A Justiça precisa catar as penas jogadas por Tarcísio no ar

Não importa se determinada ação caracterizada como abuso de poder político ou econômico tenha influenciado no resultado eleitoral - no caso específico, Bolsonaro perdeu a eleição para Lula, mas foi condenado à inegibilidade mesmo assim.

Por Fernando Molica

Tarcísio de Freitas disse que PCC pediu votos para Boulos

Ao relativizar as chances de condenação do governador de São Paulo, Tarcísio de Freitas (Republicanos), por abuso de poder político, o presidente do Tribunal Regional Eleitoral-SP, Silmar Fernandes, ignorou decisões recentes do Tribunal Superior Eleitoral.

À Folha de S.Paulo, o desembargador falou sobre a entrevista em que Tarcísio citou a existência de mensagens do PCC que indicariam voto em Guilherme Boulos (Psol), adversário de seu aliado Ricardo Nunes (MDB) na disputa eleitoral. Fernandes afirmou não saber se o fato teve "influência no pleito". 

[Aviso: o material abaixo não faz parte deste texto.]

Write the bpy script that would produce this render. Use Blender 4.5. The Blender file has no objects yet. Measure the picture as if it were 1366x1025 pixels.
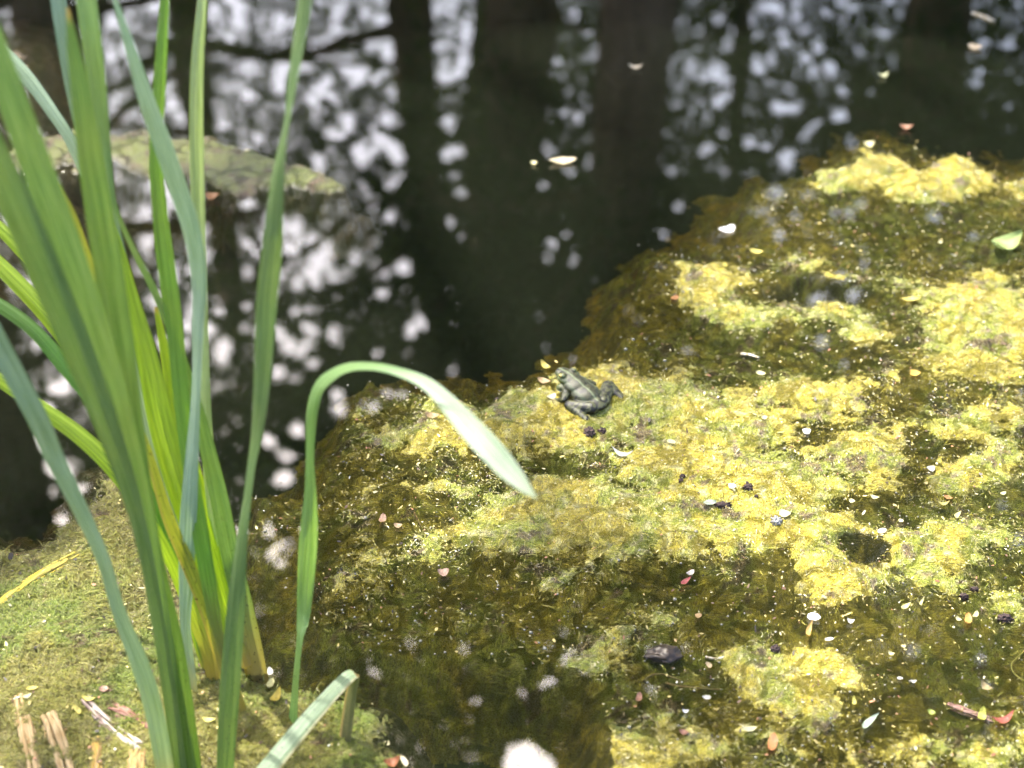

Em seu voto vitorioso no julgamento do ex-presidente Jair Bolsonaro por abuso de poder político, o ministro Benedito Gonçalves, do TSE, deixou claro que a lei que trata do tema explicita que "o resultado do pleito não é, por si, o fator determinante para a condenação por abuso de poder".

A lei diz que "para a configuração do ato abusivo, não será considerada a potencialidade de o fato alterar o resultado da eleição, mas apenas a gravidade das circunstâncias que o caracterizam".

Não importa se determinada ação caracterizada como abuso de poder tenha  influenciado no resultado eleitoral: Bolsonaro perdeu a eleição em 2022, mas foi condenado à inegibilidade mesmo assim. 

O ex-presidente era acusado por ter promovido o ato com embaixadores estrangeiros para criticar a urna eletrônica e a cerimônia foi transmitida pela TV Brasil. O TSE considerou que os fatos afetaram a normalidade e a legitimidade do pleito. Pelas mesmas razões, Bolsonaro voltaria a ser condenado por comemorações do 7 de Setembro.

Gonçalves citou uma outra condenação, a do então deputado bolsonarista Fernando Francischini (PR) que, às  16h38, do dia da eleição de 2018, fez uma live em que divulgou notícias falsas sobre a urna eletrônica. 

A transmissão feita por Francischini ocorreu 22 minutos antes do fechamento das urnas — a entrevista de Tarcísio foi no início da tarde do domingo, dia 27, quando houve o segundo turno.

A lei prevê punições para os que abusem do "exercício de função, cargo ou emprego na administração direta, indireta e fundacional da União, dos Estados, do Distrito Federal e dos Municípios" — para o Psol, este é o caso do governador de São Paulo.

Como publicou, no dia 28, a coluna Correio Bastidores, o abuso — se reconhecido pela Justiça — tem o poder de gerar a declaração de inegibilidade de Tarcísio e também de impedir o exercício do novo mandato de Nunes. Isso, apesar de o prefeito não ter feito, no dia da eleição, qualquer relação entre Boulos e o PCC.

Isso porque a lei prevê a cassação do registro ou diploma "do candidato diretamente beneficiado pela interferência do poder econômico ou pelo desvio ou abuso do poder de autoridade ou dos meios de comunicação".  Como me disse um procurador do Ministério Público Federal, com larga experiência na Justiça Eleitoral, não cabe discutir a veracidade do fato relatado pelo governador, mas se este foi capaz de gerar turbulência no dia da eleição.

Na entrevista, o desembargador frisou que a notícia do suposto apoio do PCC já havia sido divulgada por sites de notícias antes da fala do governador. Comparou a difusão da história à impossibilidade de se recolher penas de travesseiro jogadas do alto de um prédio. 

Cabe à investigação apurar e analisar os fatos — resguardado o sigilo constitucional da fonte das reportagens. O caso citado por Tarcísio na entrevista vinha de uma investigação sigilosa da polícia que ele chefia.

Ele atribuiu a suposta informação a "ação de inteligência": com seu gesto, jogou uma quantidade imensa de penas no ar. Agora, a Justiça tem obrigação de catá-las, até para evitar que travesseiros voltem a ser rasgados em eleições.